On Monday, gold prices slightly retreated from record highs as a strengthening dollar put pressure on precious metal prices. Investors are closely following the latest statements from U.S. President Trump on tariff issues and awaiting key inflation data to assess future economic and policy directions.
Spot gold fell 0.6%, to $3006.84 per ounce, while U.S. gold futures fell 0.2% to a settlement price of $3015.60. Earlier this year, gold prices hit a record high 16 times and peaked at $3057.21 last week.
Bart Melek, head of commodity strategy at TD Securities, pointed out that after repeatedly reaching record highs, the market is in a consolidation phase, with the strengthening dollar exacerbating the pressure on gold's correction.
On Monday, the dollar index rose 0.2%, reaching a more than two-week high, which heightened investor sentiment to sell non-yielding assets like gold. The dollar's rise was partly in response to possible adjustments in tariff plans by the Trump administration. Previously, Trump hinted that the reciprocal tariffs set to be implemented on April 2 could have some flexibility, which intensified market concerns over inflation prospects and economic growth.
On the policy front, the Federal Reserve decided last week to keep interest rates unchanged and projected two rate cuts this year, each by 25 basis points. This policy path has increased focus on this week's upcoming March Personal Consumption Expenditure (PCE) Price Index—a key inflation indicator for the Federal Reserve.

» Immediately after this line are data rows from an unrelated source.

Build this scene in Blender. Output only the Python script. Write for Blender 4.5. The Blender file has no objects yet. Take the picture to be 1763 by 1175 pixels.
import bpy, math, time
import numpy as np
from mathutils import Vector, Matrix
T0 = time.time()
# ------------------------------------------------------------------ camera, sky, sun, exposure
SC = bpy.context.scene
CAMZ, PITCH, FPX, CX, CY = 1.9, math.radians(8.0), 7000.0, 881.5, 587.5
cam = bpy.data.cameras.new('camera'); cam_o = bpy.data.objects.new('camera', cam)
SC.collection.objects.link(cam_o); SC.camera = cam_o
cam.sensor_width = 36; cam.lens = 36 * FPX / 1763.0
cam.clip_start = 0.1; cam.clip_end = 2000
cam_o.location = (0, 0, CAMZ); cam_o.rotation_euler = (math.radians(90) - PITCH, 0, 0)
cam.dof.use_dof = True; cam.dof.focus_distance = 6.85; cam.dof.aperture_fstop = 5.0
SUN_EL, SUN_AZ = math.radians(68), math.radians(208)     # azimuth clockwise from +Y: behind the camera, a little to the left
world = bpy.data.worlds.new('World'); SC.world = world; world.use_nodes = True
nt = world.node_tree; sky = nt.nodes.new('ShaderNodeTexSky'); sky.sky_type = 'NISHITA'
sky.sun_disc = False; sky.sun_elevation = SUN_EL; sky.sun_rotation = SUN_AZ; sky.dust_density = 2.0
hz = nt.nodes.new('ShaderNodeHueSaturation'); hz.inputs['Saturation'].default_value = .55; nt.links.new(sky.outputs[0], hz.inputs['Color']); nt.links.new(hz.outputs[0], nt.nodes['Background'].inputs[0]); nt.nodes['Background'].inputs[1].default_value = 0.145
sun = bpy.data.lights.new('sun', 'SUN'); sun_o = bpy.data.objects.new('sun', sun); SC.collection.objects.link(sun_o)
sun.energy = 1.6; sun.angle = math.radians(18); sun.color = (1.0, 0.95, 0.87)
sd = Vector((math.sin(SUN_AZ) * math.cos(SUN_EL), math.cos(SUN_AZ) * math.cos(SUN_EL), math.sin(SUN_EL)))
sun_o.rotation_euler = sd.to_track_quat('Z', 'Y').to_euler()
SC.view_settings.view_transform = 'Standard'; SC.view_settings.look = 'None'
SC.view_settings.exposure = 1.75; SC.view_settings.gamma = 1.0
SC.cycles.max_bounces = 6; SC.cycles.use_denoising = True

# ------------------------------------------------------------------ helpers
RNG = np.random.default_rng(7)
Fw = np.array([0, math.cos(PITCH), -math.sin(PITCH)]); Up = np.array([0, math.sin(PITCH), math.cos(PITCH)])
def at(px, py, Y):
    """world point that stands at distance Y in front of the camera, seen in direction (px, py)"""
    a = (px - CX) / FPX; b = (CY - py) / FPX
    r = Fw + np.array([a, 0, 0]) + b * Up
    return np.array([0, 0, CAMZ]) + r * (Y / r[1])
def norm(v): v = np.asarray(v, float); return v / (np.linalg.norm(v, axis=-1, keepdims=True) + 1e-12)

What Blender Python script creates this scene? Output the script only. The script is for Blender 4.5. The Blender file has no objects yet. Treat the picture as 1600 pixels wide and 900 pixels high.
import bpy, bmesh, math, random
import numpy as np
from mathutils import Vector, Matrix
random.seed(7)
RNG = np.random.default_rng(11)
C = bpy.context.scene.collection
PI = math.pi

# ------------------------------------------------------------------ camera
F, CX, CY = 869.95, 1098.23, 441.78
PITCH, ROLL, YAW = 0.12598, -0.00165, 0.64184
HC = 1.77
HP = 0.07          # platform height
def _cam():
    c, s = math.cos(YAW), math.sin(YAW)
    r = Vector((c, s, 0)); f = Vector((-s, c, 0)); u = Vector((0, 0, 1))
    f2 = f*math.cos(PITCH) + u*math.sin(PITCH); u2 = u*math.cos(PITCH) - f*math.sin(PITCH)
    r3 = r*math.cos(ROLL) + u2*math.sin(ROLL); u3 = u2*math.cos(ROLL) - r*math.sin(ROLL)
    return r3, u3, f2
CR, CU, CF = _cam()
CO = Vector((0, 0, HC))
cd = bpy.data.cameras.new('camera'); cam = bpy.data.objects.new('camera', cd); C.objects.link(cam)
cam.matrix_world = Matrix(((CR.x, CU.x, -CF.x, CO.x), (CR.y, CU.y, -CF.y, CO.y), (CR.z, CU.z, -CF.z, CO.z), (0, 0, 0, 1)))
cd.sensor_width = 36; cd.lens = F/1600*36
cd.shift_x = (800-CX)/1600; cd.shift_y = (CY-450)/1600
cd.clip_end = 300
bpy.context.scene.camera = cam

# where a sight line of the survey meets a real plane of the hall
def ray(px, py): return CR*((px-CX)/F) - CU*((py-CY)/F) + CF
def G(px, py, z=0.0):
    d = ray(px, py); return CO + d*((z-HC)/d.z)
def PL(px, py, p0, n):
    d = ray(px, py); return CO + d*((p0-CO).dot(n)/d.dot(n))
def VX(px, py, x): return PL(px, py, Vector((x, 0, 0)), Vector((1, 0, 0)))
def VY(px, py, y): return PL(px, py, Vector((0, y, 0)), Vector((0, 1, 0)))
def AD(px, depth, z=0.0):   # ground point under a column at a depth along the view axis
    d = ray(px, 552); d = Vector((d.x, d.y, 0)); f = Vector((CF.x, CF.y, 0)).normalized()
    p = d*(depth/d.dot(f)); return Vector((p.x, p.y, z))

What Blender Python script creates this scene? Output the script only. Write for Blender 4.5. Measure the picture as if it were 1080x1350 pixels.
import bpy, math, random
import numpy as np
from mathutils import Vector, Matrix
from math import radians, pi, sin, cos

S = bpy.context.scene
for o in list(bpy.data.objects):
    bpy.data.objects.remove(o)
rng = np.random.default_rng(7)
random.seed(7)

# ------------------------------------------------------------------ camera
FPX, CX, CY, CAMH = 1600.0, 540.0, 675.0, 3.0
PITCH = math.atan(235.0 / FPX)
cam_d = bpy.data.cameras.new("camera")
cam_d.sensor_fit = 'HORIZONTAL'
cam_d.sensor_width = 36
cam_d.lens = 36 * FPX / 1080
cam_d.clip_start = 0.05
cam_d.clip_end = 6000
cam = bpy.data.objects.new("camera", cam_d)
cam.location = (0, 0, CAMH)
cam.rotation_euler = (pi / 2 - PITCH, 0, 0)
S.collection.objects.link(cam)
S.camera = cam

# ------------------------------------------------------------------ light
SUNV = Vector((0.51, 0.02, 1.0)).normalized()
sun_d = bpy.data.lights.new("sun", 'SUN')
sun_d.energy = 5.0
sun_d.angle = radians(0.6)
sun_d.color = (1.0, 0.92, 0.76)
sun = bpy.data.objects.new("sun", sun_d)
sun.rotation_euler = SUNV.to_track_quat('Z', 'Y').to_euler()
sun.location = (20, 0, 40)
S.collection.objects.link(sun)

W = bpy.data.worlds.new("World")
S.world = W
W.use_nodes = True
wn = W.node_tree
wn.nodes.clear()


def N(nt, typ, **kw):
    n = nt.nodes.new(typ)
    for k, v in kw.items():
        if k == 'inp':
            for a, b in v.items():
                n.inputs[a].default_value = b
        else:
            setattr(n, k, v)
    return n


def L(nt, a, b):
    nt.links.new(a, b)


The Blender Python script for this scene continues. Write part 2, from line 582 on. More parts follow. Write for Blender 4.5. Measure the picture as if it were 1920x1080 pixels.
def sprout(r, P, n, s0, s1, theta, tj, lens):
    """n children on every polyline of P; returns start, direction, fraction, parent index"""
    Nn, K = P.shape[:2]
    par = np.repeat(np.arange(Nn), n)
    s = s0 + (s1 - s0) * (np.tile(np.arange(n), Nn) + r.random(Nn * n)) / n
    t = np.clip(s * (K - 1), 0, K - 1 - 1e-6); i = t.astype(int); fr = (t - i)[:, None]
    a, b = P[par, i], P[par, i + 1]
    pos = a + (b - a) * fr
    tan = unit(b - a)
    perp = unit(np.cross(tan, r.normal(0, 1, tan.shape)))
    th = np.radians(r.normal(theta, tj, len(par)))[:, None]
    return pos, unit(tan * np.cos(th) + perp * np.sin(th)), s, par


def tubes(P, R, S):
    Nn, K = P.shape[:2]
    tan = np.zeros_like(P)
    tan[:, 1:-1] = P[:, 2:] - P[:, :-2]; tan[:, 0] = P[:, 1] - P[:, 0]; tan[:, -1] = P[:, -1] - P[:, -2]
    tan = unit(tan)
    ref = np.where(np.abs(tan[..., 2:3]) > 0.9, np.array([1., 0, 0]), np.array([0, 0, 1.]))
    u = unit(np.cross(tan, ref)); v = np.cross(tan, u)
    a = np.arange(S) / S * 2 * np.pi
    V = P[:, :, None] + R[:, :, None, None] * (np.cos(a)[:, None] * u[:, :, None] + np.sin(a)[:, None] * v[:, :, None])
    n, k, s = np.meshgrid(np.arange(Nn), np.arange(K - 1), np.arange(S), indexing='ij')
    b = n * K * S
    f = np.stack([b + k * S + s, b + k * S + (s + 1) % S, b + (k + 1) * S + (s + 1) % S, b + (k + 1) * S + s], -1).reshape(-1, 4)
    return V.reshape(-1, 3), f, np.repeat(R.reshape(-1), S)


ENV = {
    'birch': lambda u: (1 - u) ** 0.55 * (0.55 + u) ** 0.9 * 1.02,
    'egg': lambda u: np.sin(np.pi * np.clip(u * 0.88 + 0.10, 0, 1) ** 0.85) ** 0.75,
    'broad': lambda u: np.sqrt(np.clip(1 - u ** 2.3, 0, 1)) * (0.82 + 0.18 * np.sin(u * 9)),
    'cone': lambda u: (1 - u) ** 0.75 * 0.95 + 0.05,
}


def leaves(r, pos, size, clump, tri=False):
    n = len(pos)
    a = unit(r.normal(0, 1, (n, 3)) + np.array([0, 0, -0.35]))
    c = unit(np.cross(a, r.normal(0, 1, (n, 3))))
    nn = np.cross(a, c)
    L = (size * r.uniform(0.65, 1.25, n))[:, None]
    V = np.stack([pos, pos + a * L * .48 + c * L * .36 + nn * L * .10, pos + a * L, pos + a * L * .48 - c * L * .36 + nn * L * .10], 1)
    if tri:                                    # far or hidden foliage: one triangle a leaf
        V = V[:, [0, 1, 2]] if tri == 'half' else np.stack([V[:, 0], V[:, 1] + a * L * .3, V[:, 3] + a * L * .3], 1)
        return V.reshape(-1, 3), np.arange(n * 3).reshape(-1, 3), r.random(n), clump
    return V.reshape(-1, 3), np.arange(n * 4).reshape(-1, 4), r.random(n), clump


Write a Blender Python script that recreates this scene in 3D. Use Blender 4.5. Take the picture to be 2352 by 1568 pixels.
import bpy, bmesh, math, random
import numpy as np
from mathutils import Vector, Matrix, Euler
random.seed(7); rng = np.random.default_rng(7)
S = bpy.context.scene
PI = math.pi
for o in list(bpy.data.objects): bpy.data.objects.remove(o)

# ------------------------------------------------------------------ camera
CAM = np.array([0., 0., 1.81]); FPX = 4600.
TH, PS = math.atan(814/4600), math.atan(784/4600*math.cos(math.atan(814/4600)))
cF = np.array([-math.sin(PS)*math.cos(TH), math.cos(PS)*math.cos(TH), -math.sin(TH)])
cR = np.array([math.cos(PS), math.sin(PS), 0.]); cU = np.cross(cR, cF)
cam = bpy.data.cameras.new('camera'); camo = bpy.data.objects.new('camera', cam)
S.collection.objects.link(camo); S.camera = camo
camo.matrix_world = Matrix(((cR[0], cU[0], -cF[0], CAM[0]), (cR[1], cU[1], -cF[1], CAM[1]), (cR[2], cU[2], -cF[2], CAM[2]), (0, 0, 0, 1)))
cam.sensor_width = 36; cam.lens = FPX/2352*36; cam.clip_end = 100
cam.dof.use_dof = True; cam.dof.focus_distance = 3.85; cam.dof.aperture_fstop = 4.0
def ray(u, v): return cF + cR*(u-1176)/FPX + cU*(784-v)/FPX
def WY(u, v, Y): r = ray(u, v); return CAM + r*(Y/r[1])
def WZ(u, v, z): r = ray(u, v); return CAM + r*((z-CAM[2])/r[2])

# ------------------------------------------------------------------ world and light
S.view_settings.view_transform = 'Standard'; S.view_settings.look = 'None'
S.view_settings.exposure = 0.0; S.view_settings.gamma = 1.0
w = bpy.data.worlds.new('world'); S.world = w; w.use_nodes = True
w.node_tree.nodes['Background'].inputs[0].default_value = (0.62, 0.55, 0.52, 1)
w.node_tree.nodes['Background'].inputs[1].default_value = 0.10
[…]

Meanwhile, on the geopolitical front, U.S. and Russian officials held talks in Saudi Arabia, aiming to ease the situation in Ukraine and seek to establish a Black Sea maritime ceasefire agreement as a precursor to broader ceasefire efforts.
As for other precious metals, spot silver fell 0.3% to $32.94 per ounce; platinum fell 0.5% to $969.77; and palladium fell 0.7% to $951.10. These precious metals were also affected by the strengthening dollar and changes in market risk appetite.